Representing Political Space at a Political Site: the Imperial Diets of the Sixteenth Century

 

Henry Cohn, Department of History, University of Warwick

 

The Holy Roman Empire in the fifteenth and sixteenth centuries has been described by a number of historians (Peter Moraw, Volker Press, Georg Schmidt et al) as not a state, but a political system. Using Niklas Luhmann’s sociological conceptualization, this approach treats the rulers of Germany as agents with varying degrees of both power and sovereignty who react towards one another in accordance with their estimation of their own interests and the likely reactions of others, and within the legal and other rules of the system.

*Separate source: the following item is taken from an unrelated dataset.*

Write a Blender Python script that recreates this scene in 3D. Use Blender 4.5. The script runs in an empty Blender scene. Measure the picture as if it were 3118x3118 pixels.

Moreover, the strength of both the king/Emperor and the regional hegemonial princes depended on their degree of affinity of interest with, and influence over, others of lower rank within their sphere. Spatial proximity was one important element in this configuration. When added to the view of Peter Blickle and others that popular uprisings and local communities were another independent element in the political system, an approach to ‘political space’ emerges (although this term is not used) which is akin to that outlined in Wayne TeBrake’s Shaping History.

 

Personal encounter is crucial to any system based more on clientage than command. In the absence of a capital city in the Empire, and considering the great distance of the Habsburg court from the main German centres, the imperial diets which met on average every two years in southern and western German imperial cities acquired, from the late fifteenth to mid-sixteenth centuries, an enhanced role as unique meeting places for the German ruling elites, where their sense of German unity could be represented both symbolically and by means of agreed political resolutions and legislation.

 

The imperial city chosen for a diet struggled to cope with the need for accommodation for thousands of visitors for periods of up to six months, occasionally longer, and to provide venues for a variety of activities, both political and cultural, apart from the formal sessions of the diet. Both the Emperor and the estates conducted at the time of diets a range of business more akin to government than to legislation or political consultation, though these more ‘parliamentary’ functions also proved time-consuming and cumbersome.

 

The period of preparation for a diet as well as the session saw written and face-to-face exchanges between the constituent parts of the Empire and its ‘centre’ in both the person of the Emperor and the institution of the Reichstag. The problems of distance and the competing interests of regional politics determined whether or not princes even attended the diets, so that most of them sent delegates most of the time, with consequences for the procedures and effectiveness of the deliberations. At the formal sessions, interminable quarrels about precedence in ceremonies and debates delayed proceedings until compromises were reached. Similarly, the problems of governing a vast country by a royal court and a diet which often did not see eye to eye were partly resolved by delegating certain functions to regional ‘circles’ at a level between the princes and the exiguous central institutions. The flexibility of the system at this period was further demonstrated in the growth of alternative representative assemblies in the later sixteenth century and in the diet’s assignment of religious space between the contending parties in 1555.